>> begin RECORDS TO PROCESS
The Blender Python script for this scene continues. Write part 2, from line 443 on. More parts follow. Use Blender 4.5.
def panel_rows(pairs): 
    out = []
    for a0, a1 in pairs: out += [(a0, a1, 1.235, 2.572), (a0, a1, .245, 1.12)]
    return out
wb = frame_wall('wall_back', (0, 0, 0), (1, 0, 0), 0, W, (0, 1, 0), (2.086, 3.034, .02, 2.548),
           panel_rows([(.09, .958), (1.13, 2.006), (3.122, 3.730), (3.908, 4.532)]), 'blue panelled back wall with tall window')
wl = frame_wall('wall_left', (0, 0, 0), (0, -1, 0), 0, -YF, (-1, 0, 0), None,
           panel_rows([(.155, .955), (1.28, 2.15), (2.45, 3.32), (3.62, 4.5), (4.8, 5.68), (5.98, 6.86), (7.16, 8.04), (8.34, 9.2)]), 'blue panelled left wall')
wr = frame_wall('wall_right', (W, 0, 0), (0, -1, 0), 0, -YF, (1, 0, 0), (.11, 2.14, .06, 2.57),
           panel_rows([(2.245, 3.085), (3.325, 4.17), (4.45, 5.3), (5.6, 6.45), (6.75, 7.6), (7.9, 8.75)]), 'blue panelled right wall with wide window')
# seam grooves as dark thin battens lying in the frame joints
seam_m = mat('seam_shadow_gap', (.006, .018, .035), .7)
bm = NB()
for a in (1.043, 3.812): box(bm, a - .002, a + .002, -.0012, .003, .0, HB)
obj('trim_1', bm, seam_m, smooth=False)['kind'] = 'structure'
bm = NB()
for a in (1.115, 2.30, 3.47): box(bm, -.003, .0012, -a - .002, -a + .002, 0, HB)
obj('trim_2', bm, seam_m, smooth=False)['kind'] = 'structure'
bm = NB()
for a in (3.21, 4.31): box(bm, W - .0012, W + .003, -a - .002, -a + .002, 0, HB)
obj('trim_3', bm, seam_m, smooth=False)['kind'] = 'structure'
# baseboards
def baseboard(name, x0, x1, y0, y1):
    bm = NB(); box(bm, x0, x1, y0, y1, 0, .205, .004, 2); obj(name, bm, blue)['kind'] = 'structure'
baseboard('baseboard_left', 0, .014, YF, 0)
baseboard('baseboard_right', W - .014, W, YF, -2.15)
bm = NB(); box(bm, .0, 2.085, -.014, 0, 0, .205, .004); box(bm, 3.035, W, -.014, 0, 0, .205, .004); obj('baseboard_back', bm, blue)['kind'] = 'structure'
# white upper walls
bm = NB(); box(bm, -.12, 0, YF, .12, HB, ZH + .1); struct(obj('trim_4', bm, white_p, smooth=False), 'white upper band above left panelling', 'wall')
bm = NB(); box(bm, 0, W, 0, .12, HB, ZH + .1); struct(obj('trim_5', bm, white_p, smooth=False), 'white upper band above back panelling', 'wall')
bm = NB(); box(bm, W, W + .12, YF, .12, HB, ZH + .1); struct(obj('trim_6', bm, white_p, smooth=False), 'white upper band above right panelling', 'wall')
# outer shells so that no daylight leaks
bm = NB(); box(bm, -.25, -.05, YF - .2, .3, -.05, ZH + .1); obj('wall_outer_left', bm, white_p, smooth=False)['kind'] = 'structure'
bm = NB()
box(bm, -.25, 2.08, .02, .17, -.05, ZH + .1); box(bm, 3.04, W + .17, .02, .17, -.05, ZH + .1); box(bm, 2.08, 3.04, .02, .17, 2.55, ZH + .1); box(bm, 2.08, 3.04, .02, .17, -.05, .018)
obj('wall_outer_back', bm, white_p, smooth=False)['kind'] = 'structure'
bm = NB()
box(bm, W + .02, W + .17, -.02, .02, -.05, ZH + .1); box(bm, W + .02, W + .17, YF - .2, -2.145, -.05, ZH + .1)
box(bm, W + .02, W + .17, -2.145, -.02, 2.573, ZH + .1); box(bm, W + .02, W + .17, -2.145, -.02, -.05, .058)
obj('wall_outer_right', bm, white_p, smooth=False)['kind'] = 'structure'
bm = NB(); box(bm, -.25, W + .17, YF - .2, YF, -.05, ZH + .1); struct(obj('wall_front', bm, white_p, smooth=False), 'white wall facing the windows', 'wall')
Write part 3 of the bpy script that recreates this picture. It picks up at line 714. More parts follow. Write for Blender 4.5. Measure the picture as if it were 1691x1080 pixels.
>> end RECORDS TO PROCESS
* _WHAT THE EXERCISE ASKS_
Restate the whole listing exactly.

* _RESULT OF THE TASK_
The Blender Python script for this scene continues. Write part 2, from line 443 on. More parts follow. Use Blender 4.5.
def panel_rows(pairs): 
    out = []
    for a0, a1 in pairs: out += [(a0, a1, 1.235, 2.572), (a0, a1, .245, 1.12)]
    return out
wb = frame_wall('wall_back', (0, 0, 0), (1, 0, 0), 0, W, (0, 1, 0), (2.086, 3.034, .02, 2.548),
           panel_rows([(.09, .958), (1.13, 2.006), (3.122, 3.730), (3.908, 4.532)]), 'blue panelled back wall with tall window')
wl = frame_wall('wall_left', (0, 0, 0), (0, -1, 0), 0, -YF, (-1, 0, 0), None,
           panel_rows([(.155, .955), (1.28, 2.15), (2.45, 3.32), (3.62, 4.5), (4.8, 5.68), (5.98, 6.86), (7.16, 8.04), (8.34, 9.2)]), 'blue panelled left wall')
wr = frame_wall('wall_right', (W, 0, 0), (0, -1, 0), 0, -YF, (1, 0, 0), (.11, 2.14, .06, 2.57),
           panel_rows([(2.245, 3.085), (3.325, 4.17), (4.45, 5.3), (5.6, 6.45), (6.75, 7.6), (7.9, 8.75)]), 'blue panelled right wall with wide window')
# seam grooves as dark thin battens lying in the frame joints
seam_m = mat('seam_shadow_gap', (.006, .018, .035), .7)
bm = NB()
for a in (1.043, 3.812): box(bm, a - .002, a + .002, -.0012, .003, .0, HB)
obj('trim_1', bm, seam_m, smooth=False)['kind'] = 'structure'
bm = NB()
for a in (1.115, 2.30, 3.47): box(bm, -.003, .0012, -a - .002, -a + .002, 0, HB)
obj('trim_2', bm, seam_m, smooth=False)['kind'] = 'structure'
bm = NB()
for a in (3.21, 4.31): box(bm, W - .0012, W + .003, -a - .002, -a + .002, 0, HB)
obj('trim_3', bm, seam_m, smooth=False)['kind'] = 'structure'
# baseboards
def baseboard(name, x0, x1, y0, y1):
    bm = NB(); box(bm, x0, x1, y0, y1, 0, .205, .004, 2); obj(name, bm, blue)['kind'] = 'structure'
baseboard('baseboard_left', 0, .014, YF, 0)
baseboard('baseboard_right', W - .014, W, YF, -2.15)
bm = NB(); box(bm, .0, 2.085, -.014, 0, 0, .205, .004); box(bm, 3.035, W, -.014, 0, 0, .205, .004); obj('baseboard_back', bm, blue)['kind'] = 'structure'
# white upper walls
bm = NB(); box(bm, -.12, 0, YF, .12, HB, ZH + .1); struct(obj('trim_4', bm, white_p, smooth=False), 'white upper band above left panelling', 'wall')
bm = NB(); box(bm, 0, W, 0, .12, HB, ZH + .1); struct(obj('trim_5', bm, white_p, smooth=False), 'white upper band above back panelling', 'wall')
bm = NB(); box(bm, W, W + .12, YF, .12, HB, ZH + .1); struct(obj('trim_6', bm, white_p, smooth=False), 'white upper band above right panelling', 'wall')
# outer shells so that no daylight leaks
bm = NB(); box(bm, -.25, -.05, YF - .2, .3, -.05, ZH + .1); obj('wall_outer_left', bm, white_p, smooth=False)['kind'] = 'structure'
bm = NB()
box(bm, -.25, 2.08, .02, .17, -.05, ZH + .1); box(bm, 3.04, W + .17, .02, .17, -.05, ZH + .1); box(bm, 2.08, 3.04, .02, .17, 2.55, ZH + .1); box(bm, 2.08, 3.04, .02, .17, -.05, .018)
obj('wall_outer_back', bm, white_p, smooth=False)['kind'] = 'structure'
bm = NB()
box(bm, W + .02, W + .17, -.02, .02, -.05, ZH + .1); box(bm, W + .02, W + .17, YF - .2, -2.145, -.05, ZH + .1)
box(bm, W + .02, W + .17, -2.145, -.02, 2.573, ZH + .1); box(bm, W + .02, W + .17, -2.145, -.02, -.05, .058)
obj('wall_outer_right', bm, white_p, smooth=False)['kind'] = 'structure'
bm = NB(); box(bm, -.25, W + .17, YF - .2, YF, -.05, ZH + .1); struct(obj('wall_front', bm, white_p, smooth=False), 'white wall facing the windows', 'wall')
Write part 3 of the bpy script that recreates this picture. It picks up at line 714. More parts follow. Write for Blender 4.5. Measure the picture as if it were 1691x1080 pixels.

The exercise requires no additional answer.